In section 3.3.1, the GCN encoder learn features from previous layer of the neighbors to which it points. However, in the code, for Citeseer and Cora dataset, the adjacent matrix is transposed but in Google dataset, it is not transposed. As far as I know, this will change the way it learns information from (in-neighbor or out-neighbor).
Is there any motivation behind this? Thanks for your explaination!
Best
A fan of this paper:)

Dear @zhoushengisnoob,

First of all, thank you very much for your feedback!

In our experiments, we used the raw Cora and Citeseer graph datasets from LINQS. Their format is <ID of cited paper> <ID of citing paper>. In other words, each row of the data file corresponds to an edge, the first entry being the ID of the paper being cited while the second ID stands for the paper which contains the citation.

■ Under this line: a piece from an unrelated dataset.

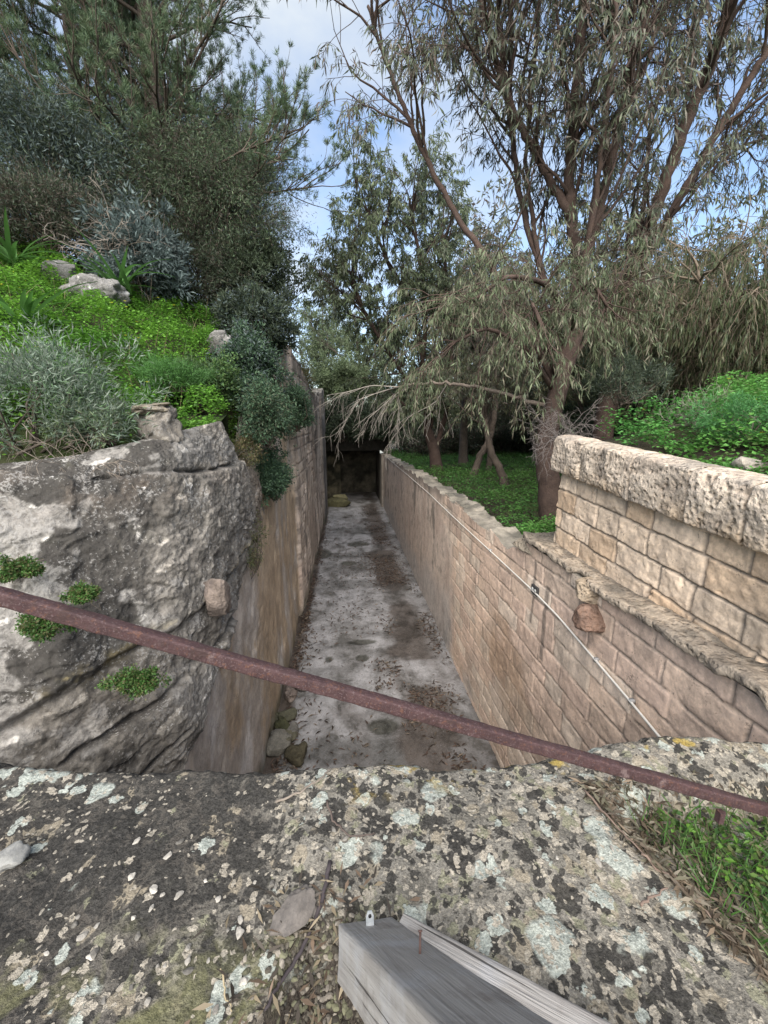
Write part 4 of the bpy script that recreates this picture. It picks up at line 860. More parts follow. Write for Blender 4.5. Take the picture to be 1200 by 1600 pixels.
def twig_thing(pts, r, col, label, name='twig', group=None):
    P = np.array(pts, float); t = np.linspace(0, len(P) - 1, 5 * len(P)); Q = np.stack([np.interp(t, np.arange(len(P)), P[:, k]) for k in range(3)], -1); Q += 0.004 * RS.normal(size=Q.shape) * 0.5
    g = Geo(); g.tube(Q, np.linspace(r, r * 0.5, len(Q)), 7, col); return tag(g.build(name, M['twig'], loc=P[0]), label, 'twig', group)
def tw(pix, dz=0.012): return [np.array([*at(px, py, z=3.11)[:2], surf(*at(px, py, z=3.11)[:2]) + dz]) for px, py in pix]
twig_thing(tw([(432, 1252), (470, 1240), (500, 1222), (517, 1203)]), 0.0045, (0.20, 0.17, 0.14), 'bent grey twig near the outer lip of the wall top')
twig_thing(tw([(510, 1255), (520, 1285), (545, 1310), (585, 1306)]), 0.004, (0.09, 0.07, 0.06), 'thin dark twig curving above the flat wedge stone')
twig_thing(tw([(515, 1350), (505, 1400), (480, 1450), (440, 1520), (415, 1570)]), 0.007, (0.05, 0.042, 0.045), 'dark stick lying beside the gravel hollow')
twig_thing(tw([(345, 1510), (352, 1550), (363, 1580)]), 0.0025, (0.3, 0.25, 0.16), 'short straw coloured stalk lying on dark stone')
for pix, lab in [([(912, 1240), (960, 1295), (1010, 1345)], 'long reddish stick at the upper end of the leaf drift'), ([(1000, 1340), (1060, 1380), (1110, 1440)], 'reddish bent stick along the middle of the leaf drift'), ([(950, 1260), (1000, 1300), (1075, 1340)], 'pale stick crossing the leaf drift below the rail'), ([(1000, 1420), (1040, 1395)], 'thin short twig on pale lichen left of the leaf drift')]:
    twig_thing(tw(pix, 0.02), 0.004, (0.17, 0.125, 0.10), lab)

# rubble on the trench floor by the left wall
for i, (px, py, r, cl) in enumerate([(425, 1165, 0.16, (0.30, 0.29, 0.25)), (447, 1152, 0.13, (0.22, 0.21, 0.15)), (438, 1120, 0.15, (0.16, 0.16, 0.11)), (462, 1180, 0.15, (0.14, 0.125, 0.08)), (412, 1140, 0.14, (0.11, 0.115, 0.06)), (458, 1140, 0.1, (0.3, 0.29, 0.26)), (450, 1085, 0.11, (0.3, 0.25, 0.22)), (470, 1072, 0.12, (0.28, 0.24, 0.22))]):
    q = at(px, py, z=0.06); g = Geo(); rock(g, (max(q[0], -1.0), q[1], 0.06), (r * .85, r * 1.1, r * 0.7), 90 + i, 4, 0.6, np.array(cl) * 0.6, square=0.4, rot=i)
    tag(g.build('rubble_stone', M['rock'], loc=(max(q[0], -1.0), q[1], 0)), 'mossy rubble stone on the trench floor against the plaster wall', 'stone', 'rubble stones on the trench floor')

exec_veg = True
# ------------------------------------------------------------------ vegetation
def grow(S, D, L, k, bend, wig, rs):
    """N branches of k segments: starts S, directions D, lengths L, pulled towards bend"""
    n = len(S); P = np.zeros((n, k + 1, 3)); P[:, 0] = S; d = norm(D); st = (np.broadcast_to(L, (n,)) / k)[:, None]
    for i in range(k):
        d = norm(d + np.asarray(bend) / k + rs.normal(0, wig, (n, 3))); P[:, i + 1] = P[:, i] + d * st
    return P
def add_br(g, P, r0, r1, col):
    k = P.shape[1] - 1; r0 = np.broadcast_to(r0, (len(P),)); r1 = np.broadcast_to(r1, (len(P),))
    for i in range(k): g.sticks(P[:, i], P[:, i + 1], lerp(r0, r1, i / k), lerp(r0, r1, (i + 1) / k), col, 4 if np.mean(r0) > 0.012 else 3)
def sprout(P, m, t0, t1, spread, rs, up=0.0):
    n, k = len(P), P.shape[1] - 1; t = rs.uniform(t0, t1, (n, m)) * k; i = np.minimum(t.astype(int), k - 1); f = (t - i)[..., None]
    I = np.arange(n)[:, None]; A = P[I, i]; B = P[I, i + 1]; S = A + (B - A) * f; d = norm(norm(B - A) + spread * norm(rs.normal(size=(n, m, 3))) + np.array([0, 0, up]))
    return S.reshape(-1, 3), d.reshape(-1, 3), (t / k).reshape(-1)
def leaf_on(g, P, m, L, W, cols, rs, hang=0.8, rnd=0.5, along=0.3, t0=0.1):
    S, d, _ = sprout(P, m, t0, 1.0, 0.0, rs); n = len(S)
    D = norm(along * d + np.array([0, 0, -hang]) + rnd * rs.normal(size=(n, 3))); N = norm(rs.normal(size=(n, 3)))
    cols = np.array(cols); c = cols[rs.randint(len(cols), size=n)] * rs.uniform(0.7, 1.3, (n, 1))
    g.leaves(S + rs.normal(0, 0.01, (n, 3)), D, N, rs.uniform(*L, n), rs.uniform(*W, n), c)
EUC = [(0.1148, 0.1418, 0.0945), (0.1418, 0.163, 0.1013), (0.1013, 0.1162, 0.0878), (0.162, 0.1488, 0.1148), (0.135, 0.1063, 0.0878)]
LIT = [(0.1183, 0.1481, 0.0805), (0.1465, 0.1718, 0.0978), (0.0958, 0.1184, 0.069), (0.169, 0.154, 0.1092)]
OLV = [(0.1063, 0.1187, 0.0625), (0.1375, 0.1438, 0.075), (0.0875, 0.1, 0.0525), (0.1625, 0.15, 0.0875)]
GRN = [(0.1275, 0.17, 0.085), (0.1615, 0.204, 0.1105), (0.102, 0.136, 0.0765)]
DRK = [(0.0525, 0.075, 0.045), (0.075, 0.0975, 0.06), (0.045, 0.06, 0.042)]
def tree(name, label, limbs, seed, group=None, bark=(0.08, 0.055, 0.045), n1=10, l1=(0.9, 1.9), n2=6, l2=(0.4, 0.8), n3=3, l3=(0.2, 0.4), m=12, L=(0.09, 0.15), W=(0.013, 0.022), cols=EUC, hang=0.9, rnd=0.45,
         up1=0.35, bend1=(0, 0, 0.15), bend2=(0, 0, -0.5), spread=0.95, t0=0.3, extra=None):
    """limbs: polylines of world points with end radii; the first is the trunk"""
    rs = np.random.RandomState(seed); base = limbs[0][0][0]; root = thing(name, label, 'tree', base, group)
    crown = Geo(); tw = Geo(); allP = []
    for i, (pts, r0, r1) in enumerate(limbs):
        P = np.array(pts, float); t = np.linspace(0, len(P) - 1, 8 * (len(P) - 1) + 1)
        Q = np.stack([np.interp(t, np.arange(len(P)), P[:, k]) for k in range(3)], -1)
        for _ in range(4): Q[1:-1] = (Q[:-2] + 2 * Q[1:-1] + Q[2:]) / 4
        Q[1:-1] += rs.normal(0, 0.009, Q[1:-1].shape)
        rr = np.linspace(r0, r1, len(Q)) * (0.82 if i else 1.0); 
        if i == 0: rr = rr * (1 + 0.5 * np.exp(-np.arange(len(Q)) / 2.0))
        cc = np.array(bark) * (1 + 0.35 * fbm(Q, 3, 3, seed)[:, None]); g = Geo(); g.tube(Q, rr, 12, cc, 0.07, seed)
        g.build('trunk' if i == 0 else 'limb', M['bark'], root)
        kk = 16; u = np.linspace(0, len(Q) - 1, kk + 1); allP.append((np.stack([np.interp(u, np.arange(len(Q)), Q[:, k]) for k in range(3)], -1)[None], r1, i))
    if extra:
        hf = Geo(); ht = Geo()
        for pts, r0, r1, ec in extra:
            P = np.array(pts, float); u = np.linspace(0, len(P) - 1, 13); Q = np.stack([np.interp(u, np.arange(len(P)), P[:, k]) for k in range(3)], -1); Q[1:-1] = (Q[:-2] + 2 * Q[1:-1] + Q[2:]) / 4; g = Geo(); g.tube(Q, np.linspace(r0, r1, 13), 9, bark, 0.12, seed); g.build('limb', M['bark'], root)
            S, d, _ = sprout(Q[None], 15, 0.15, 1, 1.0, rs, 0.3); B1 = grow(S, d, rs.uniform(0.5, 1.1, len(S)), 6, (0, 0, -0.3), 0.16, rs); add_br(ht, B1, 0.009, 0.004, np.array(bark)); S, d, _ = sprout(B1, 6, 0.2, 1, 0.7, rs); B2 = grow(S, d, rs.uniform(0.35, 0.75, len(S)), 5, (0, 0, -1.2), 0.14, rs); add_br(ht, B2, 0.004, 0.002, np.array(bark)); leaf_on(hf, B2, 24, (0.07, 0.14), (0.010, 0.018), ec, rs, 1.1, 0.45)
        hf.build('hanging_foliage', M['leaf'], root, smooth=False); ht.build('hanging_twigs', M['twig'], root)
    for P, r1, i in allP:
        if i == 0 and len(allP) > 1 and t0 > 0.9: continue
        S, d, _ = sprout(P, n1, t0 if i else max(t0, 0.55), 1.0, spread, rs, up1); B1 = grow(S, d, rs.uniform(*l1, len(S)), 7, bend1, 0.16, rs); add_br(tw, B1, 0.016 + r1 * 0.25, 0.006, np.array(bark) * 0.9)
        S, d, _ = sprout(B1, n2, 0.25, 1.0, 0.8, rs, 0.1); B2 = grow(S, d, rs.uniform(*l2, len(S)), 5, bend2, 0.15, rs); add_br(tw, B2, 0.006, 0.003, np.array(bark) * 0.8)
        if n3:
            S, d, _ = sprout(B2, n3, 0.3, 1.0, 0.7, rs); B3 = grow(S, d, rs.uniform(*l3, len(S)), 3, np.array(bend2) * 1.6, 0.15, rs); add_br(tw, B3, 0.0035, 0.002, np.array(bark) * 0.8)
        else: B3 = B2
        leaf_on(crown, B3, m, L, W, cols, rs, hang, rnd)
    if crown.n: crown.build('crown', M['leaf'], root, smooth=False)
    if tw.n: tw.build('branches', M['twig'], root)
    return root
def pp(*a): return [at(px, py, y=y) for px, py, y in a]
def gz(x, y): return float(ground_z(np.array([float(x)]), np.array([float(y)]))[0])

# A: the big many limbed eucalyptus whose trunk stands just behind the wall end
base = at(866, 835, y=5.6); base[2] = gz(base[0], base[1]) - 0.1
A_lim = [([base, *pp((858, 760, 5.7), (852, 690, 5.9), (872, 610, 6.0), (900, 510, 6.1), (905, 430, 6.2))], 0.18, 0.11),
         (pp((905, 430, 6.2), (893, 340, 6.2), (888, 280, 6.2), (896, 190, 6.1), (905, 80, 6.0), (912, -60, 5.9)), 0.10, 0.06),
         (pp((893, 340, 6.2), (862, 285, 6.3), (815, 200, 6.4), (790, 150, 6.4), (765, 60, 6.3), (742, -60, 6.2)), 0.075, 0.04),
         (pp((790, 150, 6.4), (782, 60, 6.5), (772, -80, 6.5)), 0.05, 0.03),
         (pp((905, 430, 6.2), (935, 340, 6.1), (958, 240, 6.0), (975, 160, 5.9), (1005, 20, 5.8), (1015, -60, 5.7)), 0.085, 0.05),
         (pp((965, 200, 6.0), (1000, 130, 6.1), (1040, 0, 6.2), (1060, -80, 6.2)), 0.045, 0.025),
         (pp((900, 470, 6.1), (925, 350, 5.8), (945, 200, 5.6), (960, 60, 5.5), (965, -60, 5.5)), 0.05, 0.022),
         (pp((880, 540, 6.1), (840, 400, 6.5), (820, 250, 6.8), (835, 100, 6.8), (850, -50, 6.8)), 0.05, 0.022),
         (pp((880, 520, 6.1), (815, 330, 6.8), (795, 180, 7.0), (800, 40, 7.0), (790, -60, 7.0)), 0.06, 0.03),
         (pp((870, 600, 6.0), (770, 420, 6.6), (690, 300, 6.9), (640, 190, 7.0), (600, 90, 7.0), (575, 10, 7.0)), 0.065, 0.025)]
tree('eucalyptus_tree', 'tall eucalyptus with many reddish limbs fanning from a thick trunk at the parapet end', A_lim, 1, n1=13, n2=7, n3=3, m=10, L=(0.11, 0.19), W=(0.015, 0.025), t0=0.15, extra=[(pp((890, 490, 6.1), (850, 440, 5.6), (790, 430, 5.2), (740, 470, 5.0)), 0.045, 0.015, LIT), (pp((865, 610, 6.0), (820, 540, 5.5), (760, 510, 5.2), (700, 540, 5.1)), 0.04, 0.014, LIT), (pp((895, 520, 6.1), (900, 460, 5.4), (925, 440, 5.0), (950, 480, 4.9)), 0.04, 0.014, LIT), (pp((870, 590, 6.0), (840, 500, 5.4), (830, 470, 5.0), (850, 520, 4.8)), 0.035, 0.012, LIT)])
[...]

This format is reversed w.r.t. the usual edgelist format, which is <ID of citing paper> <ID of cited paper>. As a consequence, nx.read_edgelist() returns wrong edges directions for Cora and Citeseer. Transposing the resulting adjacency matrix is a simple way to retrieve the actual graph/adjacency matrix, with correct edges directions.

The Google dataset is directly provided in the standard edgelist format, so we did not need to transpose the adjacency matrix for this graph.

Thanks for your reply which helps me a lot!